“Con la muerte colgada del cuello comienza esta historia”. La música, la escena y el comienzo de la interpretación se convirtieron en el vaticinio del hilo argumental. Un halo de muerte, fantasmagórico, y al mismo tiempo acogedor, se respiraba en la sala. Un escenario desmontable y giratorio, minúsculo y a la vez inmenso, y tan solo tres actores polifacéticos (y nunca mejor dicho) encarnaban varios personajes y daban vida a muñecos y fantasmas.
El clásico de Wilde cobró sentido y vida con la versión de la compañía “La Mona Ilustre”. La obra muestra un recorrido por el transcurso de la vida misma, la superación de la muerte, enterrar el dolor y sepultar la angustia, y aprender a perdonar. Durante la representación, la butaca se convierte en la almohada de cada uno, fiel testigo de las profundas reflexiones de medianoche, y paño de lágrimas en varias ocasiones. El inicio te atrapa y el final te desgarra, de la forma más sutil posible, pero aflorando aquello que se ha ido gestando a lo largo de la obra.

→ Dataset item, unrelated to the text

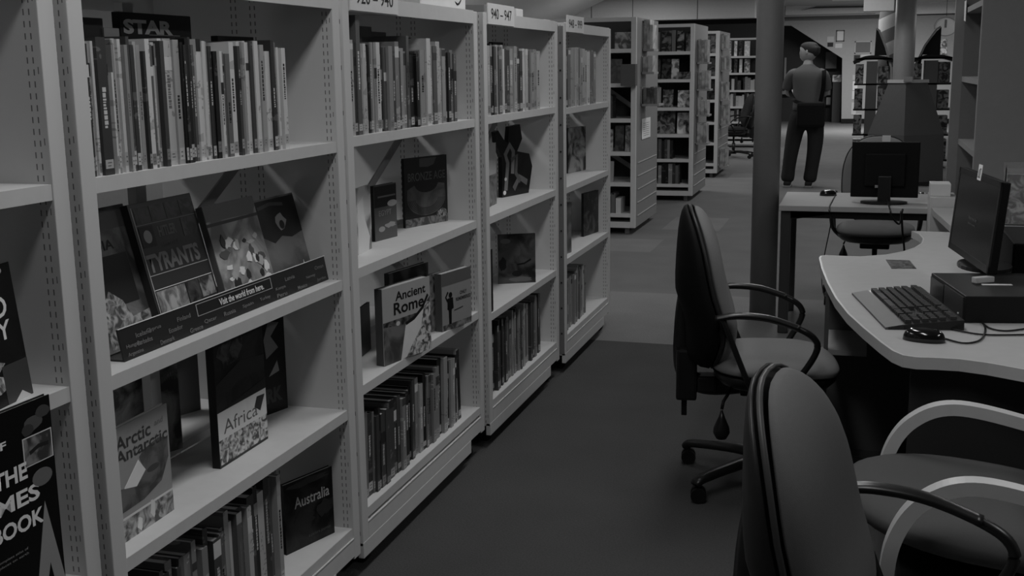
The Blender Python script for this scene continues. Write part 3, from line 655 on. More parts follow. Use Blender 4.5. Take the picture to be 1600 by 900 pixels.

Darle aliento al fantasma, devolverle la voz a la muda y quitarle una losa de encima a la anciana; todo esto consigue la obra sin apenas palabras. La maldición de la casa de Canterville se escondía en el sótano, Virginia, la niña protagonista, la descubrió y la sacó de su escondrijo. Así, la muerte se descuelga del cuello, hace un nudo con la soga de la que pendía y cierra el saco que contiene la tristeza por la pérdida. El siguiente nivel es el de crecer y aprender a vivir sin tener que volver a abrir ese saco jamás, dejar de ser la niña y evolucionar a mujer.